Pablo había llegado al final de una larga vida llena de sacrificios para su Señor. Las marcas de sus sufrimientos se mostraban en su cuerpo. Usando metáforas inspiradoras, él describió al cristiano como un soldado, un atleta y un labrador; y a sí mismo como el modelo y ejemplo de cada uno de ellos.
Como soldado, Pablo pudo decir: “He peleado la buena batalla”. Había sufrido “penalidades”; se había desprendido de los “negocios de la vida, a fin de agradar a aquel que lo tomó por soldado” (2 Ti. 2:3); y se había vestido de toda la armadura de Dios en la batalla contra principados, potestades, gobernadores de las tinieblas de este siglo, contra huestes espirituales de maldad (Ef. 6:10-18). Había peleado en la batalla, y ahora estaba a punto de recibir su recompensa, pero no sin antes exhortar a Timoteo y a nosotros a seguir peleando la buena batalla de la fe (1 Ti. 1:18; 6:12).
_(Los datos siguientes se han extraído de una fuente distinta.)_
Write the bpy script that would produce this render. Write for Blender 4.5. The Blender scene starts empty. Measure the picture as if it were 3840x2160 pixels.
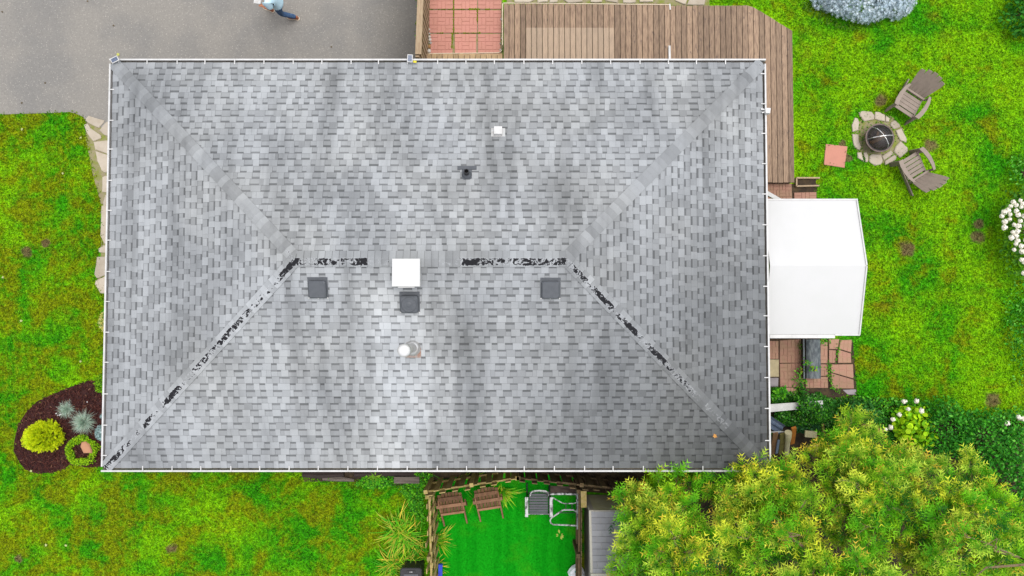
import bpy, math, random
import numpy as np
from mathutils import Vector, Matrix

R = math.radians
random.seed(7)
rng = np.random.default_rng(11)
SC = bpy.context.scene
COL = SC.collection

# ------------------------------------------------------------------ camera
F_PX, PITCH, CAM_H = 2872.0, R(2.2), 19.4
cd = bpy.data.cameras.new('drone_camera')
cam = bpy.data.objects.new('drone_camera', cd)
COL.objects.link(cam)
cam.location = (0, 0, CAM_H)
cam.rotation_euler = (PITCH, 0, 0)
cd.sensor_width = 36.0
cd.lens = 36.0 * F_PX / 3840.0
cd.clip_start = 0.1
cd.clip_end = 1000
SC.camera = cam
SC.render.resolution_x, SC.render.resolution_y = 1024, 576

# ------------------------------------------------------------------ sky, sun, exposure
wd = bpy.data.worlds.new("World")
SC.world = wd
wd.use_nodes = True
wn = wd.node_tree
wn.nodes.clear()
sky = wn.nodes.new('ShaderNodeTexSky')
sky.sky_type = 'NISHITA'
sky.sun_disc = False
SUN_EL, SUN_AZ = R(80), R(60)
sky.sun_elevation = SUN_EL
sky.sun_rotation = SUN_AZ
hs = wn.nodes.new('ShaderNodeHueSaturation')
hs.inputs['Saturation'].default_value = 0.22
bg = wn.nodes.new('ShaderNodeBackground')
bg.inputs['Strength'].default_value = 0.15
wo = wn.nodes.new('ShaderNodeOutputWorld')
wn.links.new(sky.outputs[0], hs.inputs['Color'])
wn.links.new(hs.outputs[0], bg.inputs['Color'])
wn.links.new(bg.outputs[0], wo.inputs['Surface'])
sl = bpy.data.lights.new('overcast_sun', 'SUN')
sl.energy = 1.5
sl.angle = R(40)
sl.color = (1.0, 0.97, 0.93)
so = bpy.data.objects.new('overcast_sun', sl)
COL.objects.link(so)
so.rotation_euler = (R(90) - SUN_EL, 0, math.pi - SUN_AZ)
so.location = (0, 0, 30)
SC.view_settings.view_transform = 'Standard'
SC.view_settings.look = 'None'
SC.view_settings.exposure = 0.95
SC.view_settings.gamma = 1.0
SC.view_settings.use_curve_mapping = False

# ------------------------------------------------------------------ survey: photo pixel + height -> place
_s, _c = math.sin(PITCH), math.cos(PITCH)
def W(px, py, z=0.0):
    x = (px - 1920) / F_PX; y = (1080 - py) / F_PX
    d = (x, y * _c + _s, y * _s - _c)
    t = (z - CAM_H) / d[2]
    return Vector((d[0] * t, d[1] * t, z))
def WN(p, z=0.0):
    p = np.asarray(p, float)
    x = (p[:, 0] - 1920) / F_PX; y = (1080 - p[:, 1]) / F_PX
    t = (z - CAM_H) / (y * _s - _c)
    return np.stack([x * t, (y * _c + _s) * t], 1)
def WP(poly, z=0.0):
    return [tuple(W(a, b, z)[:2]) for a, b in poly]

# ------------------------------------------------------------------ tagging
ORG = {}
def tag(o, label=None, cat=None, group=None, kind=None):
    if label: o['label'] = label
    if cat: o['category'] = cat
    if group: o['group'] = group
    if kind: o['kind'] = kind
    return o
def thing(name, label, cat, loc=(0, 0, 0), rot=(0, 0, 0), group=None):
    o = bpy.data.objects.new(name, None)
    COL.objects.link(o)
    o.location = loc; o.rotation_euler = rot
    o.empty_display_size = 0.2
    ORG[o.name] = Vector(loc)
    return tag(o, label, cat, group)
def link(name, me, mat, parent=None, smooth=False):
    o = bpy.data.objects.new(name, me)
    COL.objects.link(o)
    if mat is not None and not me.materials:
        me.materials.append(mat)
    if parent is not None:
        o.parent = parent
        ORG[o.name] = ORG.get(parent.name, Vector())
    else:
        ORG[o.name] = Vector()
    if smooth:
        me.polygons.foreach_set('use_smooth', [True] * len(me.polygons))
    return o
def copy_tree(o, loc, rot=None, label=None, group=None, parent=None):
    c = o.copy(); COL.objects.link(c)
    if parent is None:
        c.location = loc
        if rot is not None: c.rotation_euler = rot
        if label: c['label'] = label
        if group: c['group'] = group
    else:
        c.parent = parent
    for ch in list(o.children):
        copy_tree(ch, None, parent=c)
    return c

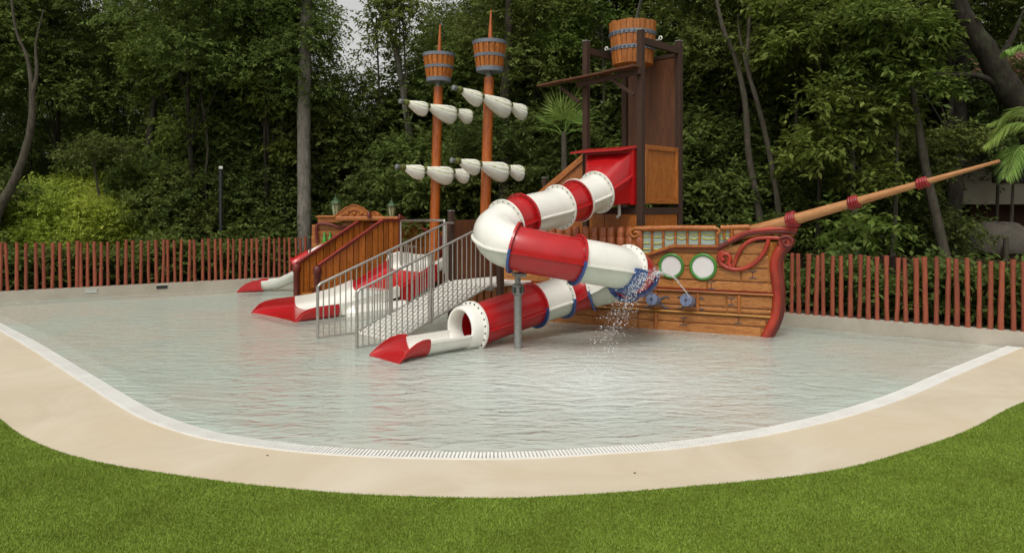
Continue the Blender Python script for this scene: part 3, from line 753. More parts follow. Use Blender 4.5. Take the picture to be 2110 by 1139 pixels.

Como atleta, Pablo había terminado su carrera. La pista de atletismo representaba la longitud de una carrera olímpica: 600 pies en medida griega o 1/8 de milla romana. Figurativamente, representaba toda la carrera cristiana. El punto de partida era la cruz, y la meta era ganar a Cristo. Debía correrse con paciencia y disciplina. En relación con el premio, Pablo nos urge de la siguiente manera: “Corred de tal manera que lo obtengáis” (1 Co. 9:24-27).
Como labrador (2 Ti. 2:6), Pablo había “guardado la fe”. La fe es todo lo que habla de Cristo. ¿Cómo lo había hecho? No la había escondido ni la había ignorado, sino que la había utilizado para edificación de los creyentes. La había predicado sin reservas ni temor: “No he rehuido anunciaros todo el consejo de Dios”, les dijo a los ancianos de la iglesia en Éfeso (Hch. 20:27). Pablo no consideraba su vida como valiosa para sí mismo, sino que quería terminar su carrera con gozo y cumplir así el ministerio que había recibido del Señor (véase Hch. 20:24).